The claim comes from an independent team of researchers working at the Gran Sasso facility in Italy – the same laboratory as the group who shocked the world with their physics-defying announcement in September.
That experiment, known as OPERA, seemed to show that tiny particles known as neutrinos fired from the CERN research centre in Switzerland had arrived at Gran Sasso a fraction of a second faster than light would have done.
Because Einstein's theory of special relativity states that nothing can travel faster than light, the results run contrary to an assumption on which much of modern physics is based.
Proof that the OPERA team was correct would fundamentally alter our understanding the universe and raise the alarming possibility of time travel.
Amid widespread scepticism from the scientific community, the researchers challenged the world to prove them wrong, and last week announced they had run a slightly modified version of their experiment which produced the same result.
But now another group of scientists conducting a separate study on the same beam of neutrinos at Gran Sasso claims their findings "refute a superluminal (faster than light) interpretation of the OPERA result."
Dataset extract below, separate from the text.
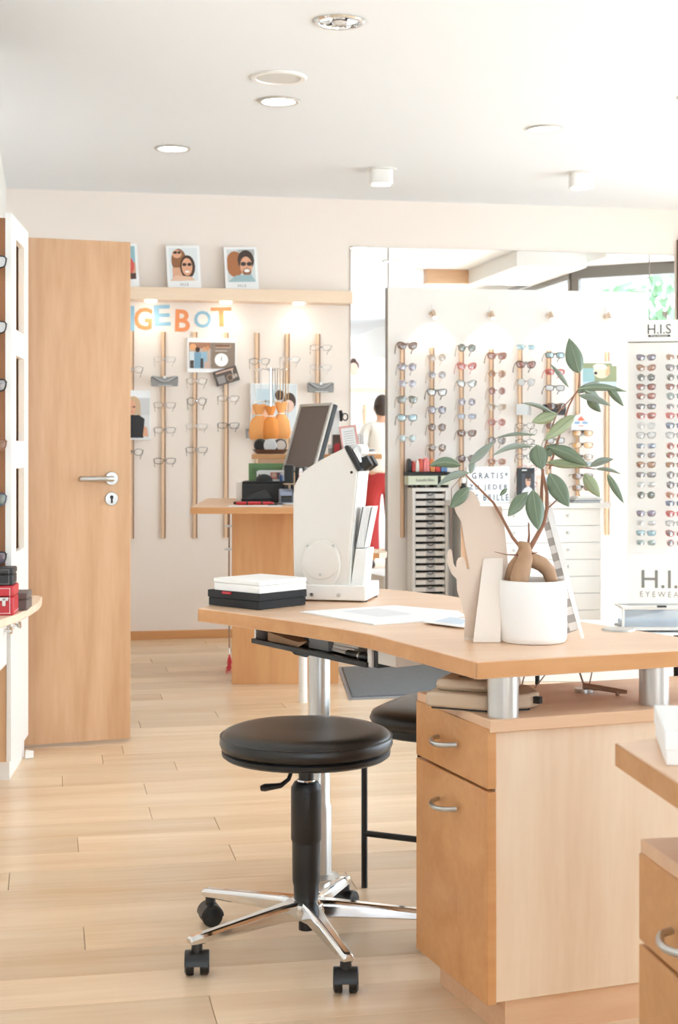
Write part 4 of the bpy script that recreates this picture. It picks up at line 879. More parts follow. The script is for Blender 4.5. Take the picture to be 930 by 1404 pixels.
# --- colourful sprays and packs in front of the monitor
cols = [C(232, 120, 108), C(120, 176, 200), C(240, 214, 150), C(240, 236, 232), C(222, 150, 160), C(244, 230, 226), C(236, 150, 130), C(240, 240, 240), C(250, 214, 200)]
p0 = on(424, 7.18, ZK); cp = thing('pack_holder', 'clear holder under the colourful small packs on the counter', 'holder', (p0.x, p0.y, ZK), CR)
MB().box(-.05, -.025, 0, .055, .03, .10).build('holder_body', M_bez, cp, bevel=.003)
for i in range(9):
    a, b = i % 5, i//5; x = -.04+.021*a; y_ = -.012+.026*b
    t = thing('small_pack', '%s small upright pack, %s from the left in the %s row of the holder' % (['coral', 'blue', 'yellow', 'white', 'pink', 'cream', 'orange', 'pale', 'peach'][i], ['first', 'second', 'third', 'fourth', 'fifth'][a], ['front', 'rear'][b]), 'pack', cp.matrix_basis @ Vector((x, y_, .1005)), CR, 'small packs in the holder')
    hgt = .05+.012*((i*7) % 3)
    MB().box(-.009, -.006, 0, .009, .006, hgt*.8).build('carton', mat('pack_%d' % i, cols[i], .5), t, bevel=.001); MB().prismy([(-.009, hgt*.8), (.009, hgt*.8), (.006, hgt), (-.006, hgt)], -.005, .005).build('flap', M_paper, t)
    MB().box(-.006, -.0068, hgt*.2, .006, -.006, hgt*.5).build('print', mat('pack_%d' % ((i+3) % 9), cols[(i+3) % 9], .5) if i < 6 else M_red, t)
p = on(404, 7.3, ZK); bk = thing('black_speaker', 'small black speaker pair below the monitor on the counter', 'speaker', (p.x, p.y, ZK), CR)
MB().box(-.05, -.03, 0, -.004, .03, .19).box(.004, -.03, 0, .05, .03, .18).build('cabinet', M_black, bk, bevel=.004); MB().box(-.045, -.031, .10, -.01, -.03, .185).build('grille', M_blackm, bk)
# --- upper shelf
ZS = 1.14
p = on(371, 7.78, ZS); ty = thing('display_tray', 'shallow brown tray holding three round tins on the upper shelf', 'tray', (p.x, p.y, ZS), CR)
MB().lathe([(0, .001), (.07, .001), (.092, .022), (.096, .024), (.088, .018), (.066, .008), (0, .008)], 36).build('bowl', mat('tray_brown', C(120, 88, 70), .5), ty)
for i, (x, y_, a, lb) in enumerate(((-.052, .0, -25, 'dark round tin at the left of the brown tray'), (.0, -.028, 0, 'grey round tin in the middle of the brown tray'), (.05, .005, 25, 'dark round tin with a pale face at the right of the brown tray'))):
    t = thing('round_tin', lb, 'tin', ty.matrix_basis @ Vector((x, y_, .0095)), CR+R(a), 'round tins in the tray'); 
    MB().tube([(0, -.012, .036), (0, .014, .036)], .034, 28).build('body', [mat('tin_dark', C(70, 72, 74), .4), M_alu, mat('tin_dark', C(70, 72, 74), .4)][i], t, bevel=.002)
    MB().tube([(0, -.0135, .036), (0, -.012, .036)], .026, 24).build('face', [M_black, mat('tin_face', C(206, 204, 202), .3), mat('tin_face2', C(206, 190, 176), .4)][i], t)
p = on(371, 7.9, ZS); st_ = thing('necklace_stand', 'chrome stand with hooks hung with orange pouches and thin chains', 'display stand', (p.x, p.y, ZS), CR)
MB().lathe([(0, 0), (.05, 0), (.05, .006), (.012, .01), (0, .01)], 24).build('foot', M_chrome, st_); MB().cyl((0, 0, .01), (0, 0, .455), .006, n=12).build('pole', M_chrome, st_)
for z in (.27, .44):
    for k in range(6):
        a = k*math.pi/3+.3; r_ = .085 if z > .3 else .095; ca, sa = math.cos(a), math.sin(a)
        MB().tube([(0, 0, z), (ca*r_*.6, sa*r_*.6, z+.012), (ca*r_, sa*r_, z), (ca*(r_+.004), sa*(r_+.004), z+.014)], .0022, 6).build('hook', M_chrome, st_)
q = random.Random(9)
M_gold = mat('chain_gold', C(180, 140, 96), .35, .8)
for i, (x, y_, ln, mm, lb) in enumerate(((-.075, -.01, .17, M_steel, 'thin silver chain hanging leftmost on the chrome stand'), (-.06, .05, .16, M_steel, 'thin silver chain behind the leftmost one on the chrome stand'), (.02, -.06, .18, M_black, 'black cord loop hanging in front on the chrome stand'), (.045, -.04, .24, M_gold, 'short golden chain right of the chrome pole'), (.075, -.02, .30, M_gold, 'long golden bead chain right on the chrome stand'), (.085, .03, .33, M_gold, 'longest chain hanging at the right of the chrome stand'))):
    pts = [Vector((x-.006, y_, .452)), Vector((x-.009, y_, .452-ln*.6)), Vector((x, y_, .452-ln)), Vector((x+.009, y_, .452-ln*.6)), Vector((x+.006, y_, .452))]
    o = MB().tube(pts, .0022 if mm is M_gold else .0015, 5).build('eyewear_chain', mm, loc=st_.location, rz=CR); tag(o, lb, 'chain', 'chains on the stand')
M_org = mat('organza_orange', C(250, 176, 104), .7); M_org2 = mat('organza_dark', C(240, 150, 70), .7)
for i, (x, y_, w, hh, zt, lb) in enumerate(((-.055, -.09, .115, .185, .26, 'orange gauze pouch on the left of the chrome stand'), (.005, -.105, .085, .17, .25, 'orange gauze pouch in the middle of the chrome stand'), (.058, -.085, .10, .19, .27, 'orange gauze pouch on the right of the chrome stand'))):
    t = thing('gauze_pouch', lb, 'pouch', st_.matrix_basis @ Vector((x, y_, zt-hh)), CR+R((i-1)*8), 'orange pouches on the stand'); b_ = []
    m = MB(); n = 16
    for z, ww, dd in ((0, .85, .012), (.03, 1.0, .024), (.09, .85, .022), (hh*.66, .4, .012), (hh*.72, .3, .010), (hh*.85, .55, .014), (hh, .7, .016)):
        b_.append([(w/2*ww*math.cos(2*math.pi*j/n)*(1+.06*math.cos(5*j)), dd*math.sin(2*math.pi*j/n)*(1+.2*math.cos(3*j)), z+.004*math.cos(4*j)*(z > 0)) for j in range(n)])
    m.add([v for r_ in b_ for v in r_], [(a*n+j, a*n+(j+1) % n, (a+1)*n+(j+1) % n, (a+1)*n+j) for a in range(6) for j in range(n)]+[tuple(range(n))]).build('pouch_body', M_org if i != 1 else M_org2, t, ang=60)
    MB().tube([(.06*w*5*math.cos(a)*.55, .0125*math.sin(a), hh*.69) for a in [k*math.pi/6 for k in range(12)]], .003, 5, True).build('drawstring', M_paper, t)
p = on(458, 7.75, ZS); wbk = thing('white_stand', 'tall white narrow stand beside the monitor on the upper shelf', 'stand', (p.x, p.y, ZS), CR)
MB().box(-.012, -.01, 0, .03, .03, .235).box(-.03, -.02, 0, .0, .04, .05).build('column', M_white, wbk, bevel=.002); MB().box(-.03, -.022, 0, .0, -.02, .03).build('foot_plate', M_bez, wbk)
bgl = thing('black_goggles', 'black folded goggles hanging on the tall white stand', 'goggles', wbk.matrix_basis @ Vector((.034, -.02, .17)), CR)
MB().tube([(0, 0, .055), (.006, -.006, .03), (.004, 0, .0)], [.008, .011, .006], 8).build('frame', M_black, bgl); MB().tube([(.01+.014*math.cos(a)+.014, 0, .022+.018*math.sin(a)) for a in [k*math.pi/6 for k in range(12)]], .0035, 6, True).build('rim', M_black, bgl)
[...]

Rather than measuring the time it took the neutrinos to travel from CERN to Gran Sasso the second experiment, known as ICARUS, monitored how much energy they had when they arrived.
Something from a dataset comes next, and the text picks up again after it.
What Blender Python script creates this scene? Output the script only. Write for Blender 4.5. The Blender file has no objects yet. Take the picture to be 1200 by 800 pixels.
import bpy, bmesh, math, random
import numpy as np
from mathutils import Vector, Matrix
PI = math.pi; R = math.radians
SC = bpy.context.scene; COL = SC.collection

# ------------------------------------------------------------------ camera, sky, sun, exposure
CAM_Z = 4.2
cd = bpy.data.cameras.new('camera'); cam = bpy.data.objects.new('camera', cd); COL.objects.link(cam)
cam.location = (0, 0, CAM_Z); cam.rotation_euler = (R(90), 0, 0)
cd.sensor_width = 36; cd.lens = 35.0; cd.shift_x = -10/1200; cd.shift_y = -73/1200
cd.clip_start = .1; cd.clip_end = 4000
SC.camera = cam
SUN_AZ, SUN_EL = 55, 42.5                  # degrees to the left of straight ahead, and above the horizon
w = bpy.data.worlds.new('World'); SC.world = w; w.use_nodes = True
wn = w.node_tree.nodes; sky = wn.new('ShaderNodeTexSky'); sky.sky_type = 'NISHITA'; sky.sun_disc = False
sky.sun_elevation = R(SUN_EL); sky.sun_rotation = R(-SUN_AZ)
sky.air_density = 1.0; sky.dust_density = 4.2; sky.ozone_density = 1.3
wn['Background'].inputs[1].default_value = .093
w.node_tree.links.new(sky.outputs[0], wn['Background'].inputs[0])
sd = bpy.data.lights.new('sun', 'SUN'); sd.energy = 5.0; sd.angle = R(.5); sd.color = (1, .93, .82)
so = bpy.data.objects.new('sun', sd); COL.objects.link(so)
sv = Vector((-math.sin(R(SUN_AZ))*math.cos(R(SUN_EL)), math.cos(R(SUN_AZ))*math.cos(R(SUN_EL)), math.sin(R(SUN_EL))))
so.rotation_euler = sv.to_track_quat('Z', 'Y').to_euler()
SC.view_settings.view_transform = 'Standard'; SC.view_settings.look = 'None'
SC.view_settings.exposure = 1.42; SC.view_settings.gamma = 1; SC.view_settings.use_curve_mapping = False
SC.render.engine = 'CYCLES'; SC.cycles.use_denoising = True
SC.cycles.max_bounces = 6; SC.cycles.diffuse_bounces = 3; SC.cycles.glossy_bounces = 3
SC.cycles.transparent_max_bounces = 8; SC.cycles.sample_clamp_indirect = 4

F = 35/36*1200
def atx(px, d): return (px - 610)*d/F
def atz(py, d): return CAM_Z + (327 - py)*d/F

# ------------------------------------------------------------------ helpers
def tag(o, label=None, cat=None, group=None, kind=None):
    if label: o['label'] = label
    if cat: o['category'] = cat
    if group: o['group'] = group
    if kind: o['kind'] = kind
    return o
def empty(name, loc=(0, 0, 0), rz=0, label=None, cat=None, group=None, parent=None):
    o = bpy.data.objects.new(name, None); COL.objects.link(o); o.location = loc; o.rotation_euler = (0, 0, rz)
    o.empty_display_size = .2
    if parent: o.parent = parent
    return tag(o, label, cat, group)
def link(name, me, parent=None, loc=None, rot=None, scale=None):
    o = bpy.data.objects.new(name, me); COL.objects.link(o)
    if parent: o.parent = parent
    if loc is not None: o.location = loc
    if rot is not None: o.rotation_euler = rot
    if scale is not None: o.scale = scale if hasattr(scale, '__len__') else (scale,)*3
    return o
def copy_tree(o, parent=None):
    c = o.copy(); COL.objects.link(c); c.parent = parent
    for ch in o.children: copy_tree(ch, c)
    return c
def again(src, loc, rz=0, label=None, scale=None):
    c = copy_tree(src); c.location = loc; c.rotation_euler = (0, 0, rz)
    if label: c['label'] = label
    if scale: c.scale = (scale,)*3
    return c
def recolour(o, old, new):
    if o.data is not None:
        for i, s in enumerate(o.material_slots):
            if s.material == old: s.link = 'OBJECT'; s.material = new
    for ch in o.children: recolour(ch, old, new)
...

Physicists believe that travelling even slightly faster than light would cause the particles to lose most of their energy in the process.
But the ICARUS team's calculations, published online last weekend, seemed to show they arrived with exactly the amount of energy particles moving at light speed should have had – and no more.
Tomasso Dorigo, a CERN physicist, wrote on the Scientific Blogging website that the ICARUS paper was "very simple and definitive."
He said it showed "that the difference between the speed of neutrinos and the speed of light cannot be as large as that seen by OPERA, and is certainly smaller than that by three orders of magnitude, and compatible with zero."
Prof Jim Al-Khalili, the University of Surrey, who threatened to eat his boxer shorts if the original OPERA result was proved right, said: "Usually we see this effect when particles go faster than light through transparent media like water, when light is considerably slowed down.
"So these neutrinos should have been spraying out particles like electrons and photons in a similar way if they were going superluminal – and in the process would be losing energy.
"But they seemed to have kept the energy they started from, which rules out faster-than-light travel."